> [WRITTEN REQUEST]
Go through the data below. List every line that holds the word "pixels".

··· DATA LISTING

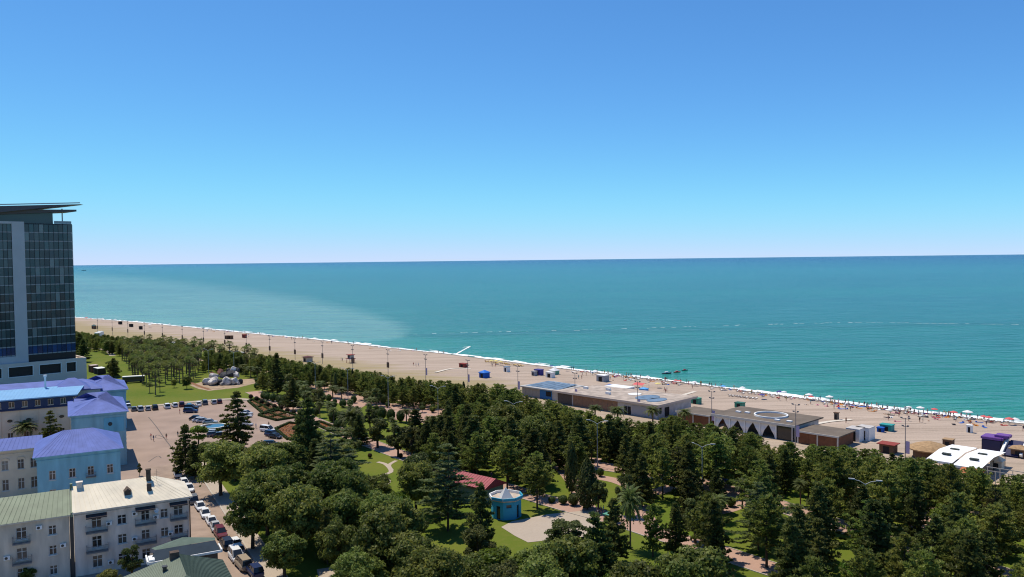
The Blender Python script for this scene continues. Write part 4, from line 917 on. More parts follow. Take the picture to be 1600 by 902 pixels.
def car(style, colour, x, y, rz, z=0.03):
    key = (style, colour)
    if key not in CARM:
        b, g, L, hw = car_mesh(style); CARM[key] = (smooth_by(b.mesh('body', [mat('car_' + colour, CARCOL[colour], .28, .5)])), g.mesh('windows', [CGLASS]), L, hw)
    b, g, L, hw = CARM[key]
    o = thing('car', None, 'van' if style == 'van' else 'car', (x, y, z), rz, 'parked cars'); link('body', b, o); link('windows', g, o)
    for sx in (-.31, .31):
        for s in (-1, 1):
            w = link('wheel', WHEEL, o, (sx * L, s * (hw - .1), .32)); link('rim', RIMM, w)
    for s in (-1, 1):
        if ('hl', L) not in CARM:
            h = MB(); h.box(-.06, .06, -.16, .16, -.07, .07); CARM[('hl', L)] = h.mesh('headlight', [LAMP]); h = MB(); h.box(-.05, .05, -.15, .15, -.09, .09); CARM[('tl', L)] = h.mesh('tail_light', [TAIL])
        link('headlight', CARM[('hl', L)], o, (L * .475, s * hw * .62, .62)); link('tail_light', CARM[('tl', L)], o, (-L * .475, s * hw * .66, .72))
    CARS.append((o, style, colour)); return o
def smooth_by(me): return me
ST = {'sedan': 'saloon car', 'hatch': 'small hatchback', 'suv': 'off-road car', 'van': 'van'}
ORD = ['first', 'second', 'third', 'fourth', 'fifth', 'sixth', 'seventh', 'eighth', 'ninth', 'tenth', 'eleventh', 'twelfth', 'thirteenth', 'fourteenth', 'fifteenth', 'sixteenth', 'seventeenth', 'eighteenth', 'nineteenth', 'twentieth']
def ordn(i):
    if i < 20: return ORD[i]
    tens = {2: 'twenty', 3: 'thirty', 4: 'forty', 5: 'fifty', 6: 'sixty', 7: 'seventy', 8: 'eighty', 9: 'ninety'}; k = i + 1
    return (tens[k // 10] + '-' + ORD[k % 10 - 1]) if k % 10 else tens[k // 10][:-1] + 'ieth'
# the row along the street, from the square down to the foot of the street
srow = [('sedan', 'white', 278, 742), ('hatch', 'white', 288, 757), ('sedan', 'white', 296, 765), ('suv', 'grey', 302, 783), ('sedan', 'white', 313, 794), ('sedan', 'white', 321, 805), ('sedan', 'white', 330, 816), ('sedan', 'silver', 337, 826), ('suv', 'dark red', 345, 837), ('suv', 'black', 354, 853), ('van', 'white', 369, 873)]
for i, (st, co, px, py) in enumerate(srow):
    p = G(px, py + 2); o = car(st, co, p.x, p.y, UA + math.pi / 2 + (math.pi if i % 3 else 0) + RND.uniform(-.05, .05), .05)
    o['label'] = f'{co} {ST[st]}, {ordn(i)} in the kerbside row counting from the square'; o['group'] = 'cars parked along the street'
for i, (st, co, px, py) in enumerate([('hatch', 'white', 366, 852), ('hatch', 'silver', 371, 862), ('van', 'tan', 380, 886), ('suv', 'dark blue', 398, 897)]):
    p = G(px, py + 2); o = car(st, co, p.x, p.y, UA + math.pi / 2 + .1, .15); o['label'] = f'{co} {ST[st]} half hidden by trees at the foot of the street'; o['group'] = 'cars parked along the street'
# the row facing the lawn
lrow = [('hatch', 'black', 199, 633), ('hatch', 'white', 200, 637), ('hatch', 'grey', 209, 642), ('suv', 'silver', 219, 642), ('hatch', 'silver', 231, 641), ('suv', 'black', 242, 640), ('suv', 'white', 261, 638), ('hatch', 'white', 273, 636), ('suv', 'dark red', 284, 635), ('hatch', 'teal', 296, 637), ('sedan', 'white', 310, 634), ('suv', 'grey', 320, 632), ('hatch', 'silver', 334, 631), ('hatch', 'dark red', 343, 630)]
for i, (st, co, px, py) in enumerate(lrow):
    p = G(px, py); o = car(st, co, p.x, p.y, UA + math.pi / 2 + RND.uniform(-.1, .1)); o['label'] = f'{co} {ST[st]}, {ordn(i)} from the palace in the row facing the lawn'; o['group'] = 'cars parked facing the lawn'
# cars around the fountain
frow = [('suv', 'dark blue', 298, 645, 0), ('suv', 'black', 299, 640, 0), ('sedan', 'black', 307, 656, .2), ('sedan', 'white', 312, 659, .2), ('sedan', 'silver', 328, 662, .15), ('sedan', 'silver', 318, 660, .3), ('hatch', 'grey', 334, 682, .4), ('sedan', 'black', 344, 683, .4), ('hatch', 'silver', 336, 679, .3), ('sedan', 'silver', 384, 652, -.3), ('sedan', 'silver', 385, 665, -.4), ('van', 'white', 418, 675, -.5), ('suv', 'dark blue', 425, 682, -.5), ('sedan', 'black', 430, 685, -.5), ('sedan', 'silver', 385, 648, -.3), ('hatch', 'white', 418, 702, .2), ('suv', 'black', 424, 698, .2)]
for i, (st, co, px, py, a) in enumerate(frow):
    p = G(px, py); o = car(st, co, p.x, p.y, a); o['group'] = 'cars parked round the fountain'; o['label'] = f'{co} {ST[st]} parked round the fountain, {ordn(i)} of the ring counting clockwise'
# vehicles at the end of the lawn behind the palace
p = G(209, 598); bus = thing('bus', 'dark long bus with a white roof parked behind the palace', 'bus', p, math.radians(20))
b_ = MB(); b_.box(-4.2, 4.2, -1.2, 1.2, .45, 2.6); b_.build('body', mat('bus_dark', (.03, .03, .035), .4, .5), bus); b_ = MB(); b_.box(-4.25, 4.25, -1.25, 1.25, 2.603, 2.85); b_.build('roof', WHITE, bus)
b_ = MB(); b_.box(-4.0, 4.0, -1.23, 1.23, 1.4, 2.4); b_.build('windows', CGLASS, bus)
for sx in (-2.8, 2.8):
    for s in (-1, 1): w = link('wheel', WHEEL, bus, (sx, s * 1.1, .45)); w.scale = (1.4, 1, 1.4)

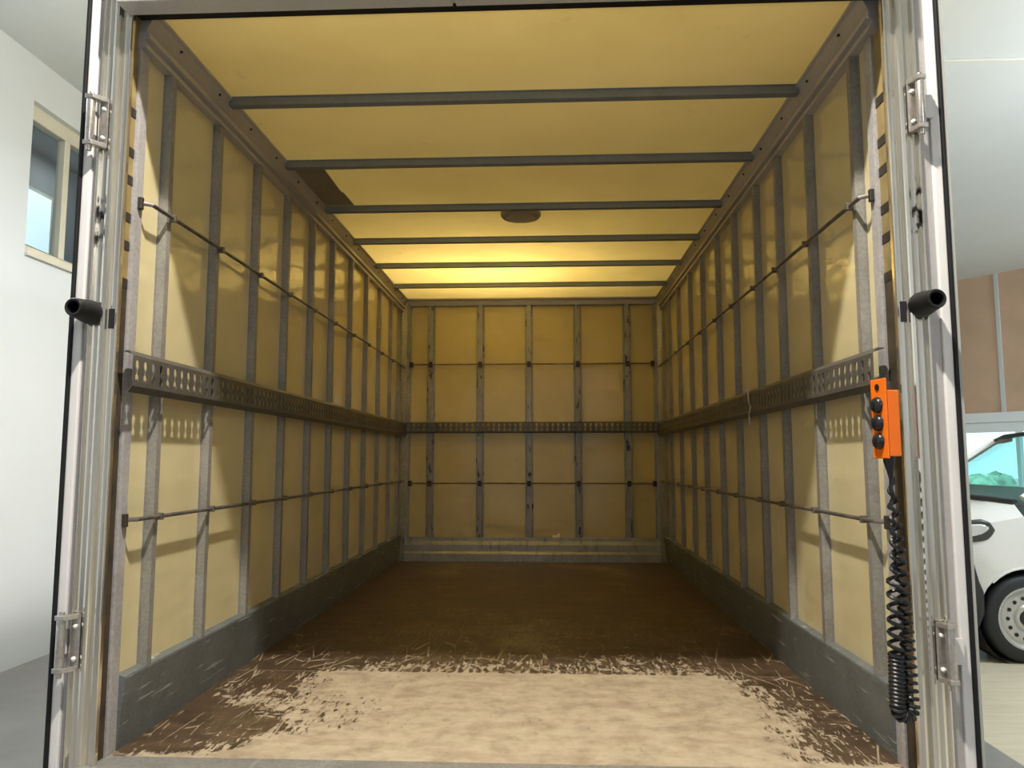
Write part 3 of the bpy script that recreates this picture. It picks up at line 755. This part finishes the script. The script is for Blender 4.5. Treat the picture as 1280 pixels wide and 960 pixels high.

······

> [THE OUTPUT]
The Blender Python script for this scene continues. Write part 4, from line 917 on. More parts follow. Take the picture to be 1600 by 902 pixels.
Write part 3 of the bpy script that recreates this picture. It picks up at line 755. This part finishes the script. The script is for Blender 4.5. Treat the picture as 1280 pixels wide and 960 pixels high.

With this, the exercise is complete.